[Exercise prompt] Output nothing but the lines from the one with "Write the bpy" through the one with "PI = math.pi", including both. Leave the pictures out of the copy.

[Records for this exercise]
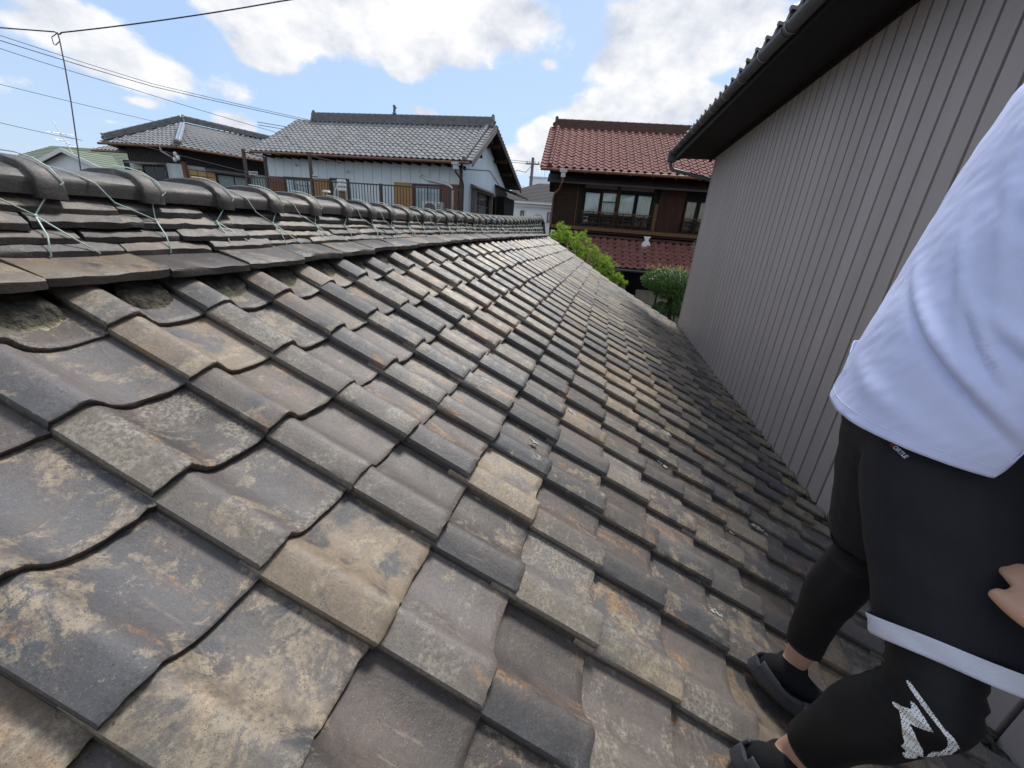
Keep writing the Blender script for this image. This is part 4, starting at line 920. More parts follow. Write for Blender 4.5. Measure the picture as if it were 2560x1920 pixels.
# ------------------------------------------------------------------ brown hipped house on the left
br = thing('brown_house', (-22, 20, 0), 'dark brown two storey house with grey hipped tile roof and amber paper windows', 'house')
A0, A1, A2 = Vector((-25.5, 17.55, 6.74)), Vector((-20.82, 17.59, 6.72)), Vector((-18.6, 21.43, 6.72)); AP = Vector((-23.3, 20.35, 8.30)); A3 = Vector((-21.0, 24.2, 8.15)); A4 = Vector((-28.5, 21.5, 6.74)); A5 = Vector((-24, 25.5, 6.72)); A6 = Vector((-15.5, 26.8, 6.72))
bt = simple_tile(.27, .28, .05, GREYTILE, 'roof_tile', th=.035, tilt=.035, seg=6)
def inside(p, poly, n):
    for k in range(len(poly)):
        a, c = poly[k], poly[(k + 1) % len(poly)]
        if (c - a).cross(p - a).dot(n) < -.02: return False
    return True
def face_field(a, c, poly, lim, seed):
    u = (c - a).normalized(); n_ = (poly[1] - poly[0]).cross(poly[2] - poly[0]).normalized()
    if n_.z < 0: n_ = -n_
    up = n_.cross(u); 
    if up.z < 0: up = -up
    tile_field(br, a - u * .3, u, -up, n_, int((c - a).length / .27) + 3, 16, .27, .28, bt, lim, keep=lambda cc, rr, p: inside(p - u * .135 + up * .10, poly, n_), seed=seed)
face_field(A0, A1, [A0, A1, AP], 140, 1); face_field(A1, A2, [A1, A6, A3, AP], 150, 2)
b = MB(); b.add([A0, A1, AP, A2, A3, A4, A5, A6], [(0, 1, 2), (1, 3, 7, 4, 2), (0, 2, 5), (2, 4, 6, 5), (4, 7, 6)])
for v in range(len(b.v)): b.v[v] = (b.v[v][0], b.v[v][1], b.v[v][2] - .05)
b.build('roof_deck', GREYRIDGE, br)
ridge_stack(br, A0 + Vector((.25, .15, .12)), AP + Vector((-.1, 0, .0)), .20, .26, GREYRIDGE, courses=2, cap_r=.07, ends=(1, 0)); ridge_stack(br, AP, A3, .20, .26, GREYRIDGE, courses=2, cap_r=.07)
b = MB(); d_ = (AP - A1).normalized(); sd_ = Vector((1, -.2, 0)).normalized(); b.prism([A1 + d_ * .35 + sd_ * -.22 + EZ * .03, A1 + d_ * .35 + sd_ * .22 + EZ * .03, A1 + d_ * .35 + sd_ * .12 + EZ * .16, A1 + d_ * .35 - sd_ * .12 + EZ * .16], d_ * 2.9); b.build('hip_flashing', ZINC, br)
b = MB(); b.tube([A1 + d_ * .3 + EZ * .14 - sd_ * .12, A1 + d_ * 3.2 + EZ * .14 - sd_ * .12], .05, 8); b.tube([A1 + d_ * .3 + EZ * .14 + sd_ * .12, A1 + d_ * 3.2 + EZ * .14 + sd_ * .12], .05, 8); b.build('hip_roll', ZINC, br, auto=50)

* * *

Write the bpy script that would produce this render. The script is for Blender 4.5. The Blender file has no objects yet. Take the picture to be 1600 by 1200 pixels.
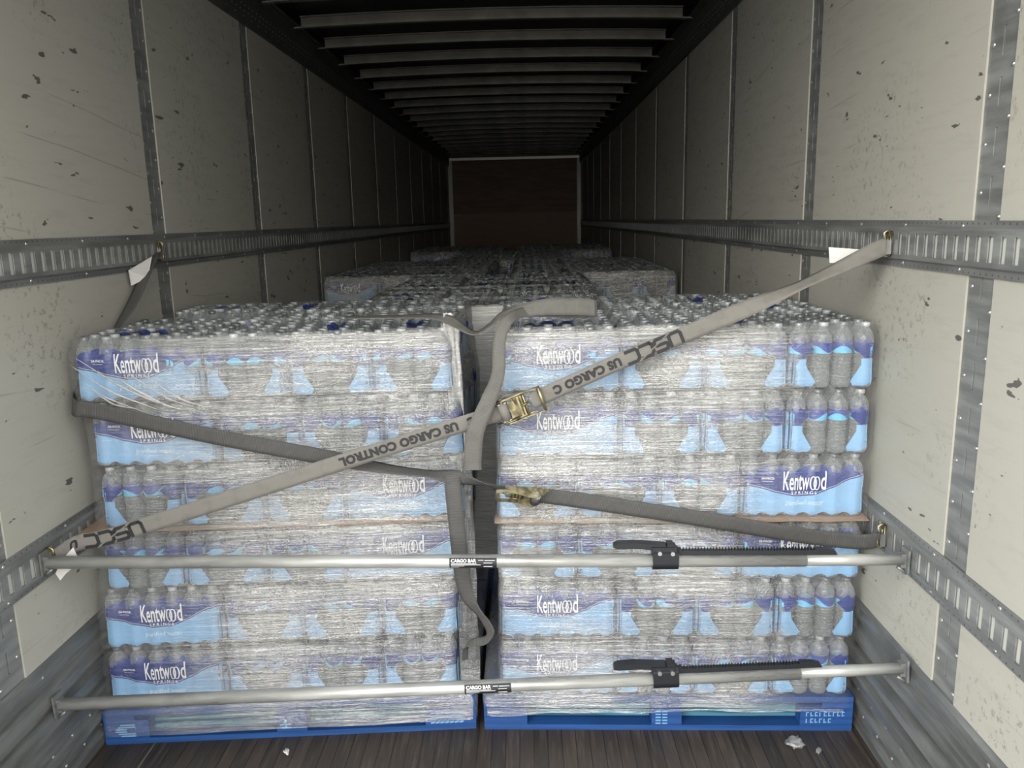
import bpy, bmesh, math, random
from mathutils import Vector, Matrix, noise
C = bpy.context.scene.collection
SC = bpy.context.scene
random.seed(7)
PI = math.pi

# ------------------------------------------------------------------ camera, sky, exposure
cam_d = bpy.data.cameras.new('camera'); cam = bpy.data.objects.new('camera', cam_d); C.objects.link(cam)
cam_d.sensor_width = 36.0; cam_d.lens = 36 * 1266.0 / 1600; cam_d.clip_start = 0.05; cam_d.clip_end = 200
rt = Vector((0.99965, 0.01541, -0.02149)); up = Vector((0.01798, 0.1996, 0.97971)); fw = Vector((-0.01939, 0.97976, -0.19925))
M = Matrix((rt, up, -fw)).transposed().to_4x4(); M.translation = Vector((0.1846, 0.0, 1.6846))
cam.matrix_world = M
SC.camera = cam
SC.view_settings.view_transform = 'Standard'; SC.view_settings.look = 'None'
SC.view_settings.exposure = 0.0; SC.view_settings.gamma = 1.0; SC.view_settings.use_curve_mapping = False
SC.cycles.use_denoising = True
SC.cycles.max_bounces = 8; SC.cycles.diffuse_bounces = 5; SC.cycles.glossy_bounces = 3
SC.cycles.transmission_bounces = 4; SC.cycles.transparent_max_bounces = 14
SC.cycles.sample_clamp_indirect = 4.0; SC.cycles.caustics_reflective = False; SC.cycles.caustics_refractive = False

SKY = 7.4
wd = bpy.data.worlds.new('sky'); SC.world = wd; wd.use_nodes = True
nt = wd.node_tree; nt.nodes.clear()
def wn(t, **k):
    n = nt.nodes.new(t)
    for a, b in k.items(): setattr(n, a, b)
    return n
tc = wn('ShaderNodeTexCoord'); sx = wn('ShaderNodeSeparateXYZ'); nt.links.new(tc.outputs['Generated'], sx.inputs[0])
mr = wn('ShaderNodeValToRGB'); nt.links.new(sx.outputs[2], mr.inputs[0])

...

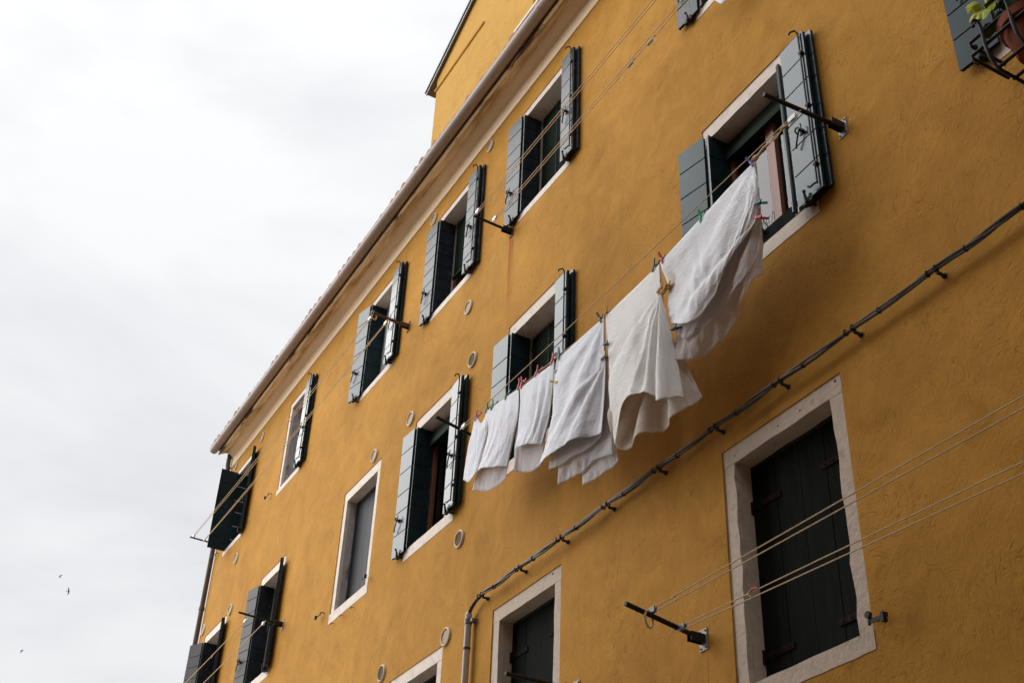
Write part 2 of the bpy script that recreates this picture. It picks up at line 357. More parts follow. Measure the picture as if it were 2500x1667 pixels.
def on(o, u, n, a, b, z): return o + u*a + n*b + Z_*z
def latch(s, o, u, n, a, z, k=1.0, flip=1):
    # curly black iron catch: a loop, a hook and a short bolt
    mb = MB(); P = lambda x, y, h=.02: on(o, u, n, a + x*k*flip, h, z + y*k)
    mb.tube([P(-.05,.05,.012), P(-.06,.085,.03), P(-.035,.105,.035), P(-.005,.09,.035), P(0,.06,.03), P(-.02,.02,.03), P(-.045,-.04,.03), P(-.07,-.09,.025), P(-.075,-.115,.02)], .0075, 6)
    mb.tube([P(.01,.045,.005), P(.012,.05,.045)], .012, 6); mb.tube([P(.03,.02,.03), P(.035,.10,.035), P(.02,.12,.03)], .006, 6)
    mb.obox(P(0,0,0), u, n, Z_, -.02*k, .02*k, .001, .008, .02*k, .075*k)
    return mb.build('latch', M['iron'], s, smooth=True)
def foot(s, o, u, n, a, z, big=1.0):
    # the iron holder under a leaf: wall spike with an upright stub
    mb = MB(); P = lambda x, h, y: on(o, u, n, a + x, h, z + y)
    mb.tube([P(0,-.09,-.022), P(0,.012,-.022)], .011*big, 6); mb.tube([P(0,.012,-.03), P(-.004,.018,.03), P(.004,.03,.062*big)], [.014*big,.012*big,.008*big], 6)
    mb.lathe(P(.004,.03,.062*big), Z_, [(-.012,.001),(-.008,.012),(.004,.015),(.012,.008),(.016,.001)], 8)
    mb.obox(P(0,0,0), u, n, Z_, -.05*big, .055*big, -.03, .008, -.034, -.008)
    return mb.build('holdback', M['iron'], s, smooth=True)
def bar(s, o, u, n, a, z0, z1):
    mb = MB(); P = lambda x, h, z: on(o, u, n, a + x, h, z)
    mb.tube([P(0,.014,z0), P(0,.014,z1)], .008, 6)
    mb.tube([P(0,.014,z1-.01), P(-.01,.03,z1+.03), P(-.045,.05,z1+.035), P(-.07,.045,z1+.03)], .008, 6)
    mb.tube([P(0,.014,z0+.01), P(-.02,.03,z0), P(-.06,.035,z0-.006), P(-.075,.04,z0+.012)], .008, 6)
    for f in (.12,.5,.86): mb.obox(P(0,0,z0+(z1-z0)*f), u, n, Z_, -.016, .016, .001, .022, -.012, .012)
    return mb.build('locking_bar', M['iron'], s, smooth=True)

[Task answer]
Write the bpy script that would produce this render. The script is for Blender 4.5. The Blender file has no objects yet. Take the picture to be 1600 by 1200 pixels.
import bpy, bmesh, math, random
from mathutils import Vector, Matrix, noise
C = bpy.context.scene.collection
SC = bpy.context.scene
random.seed(7)
PI = math.pi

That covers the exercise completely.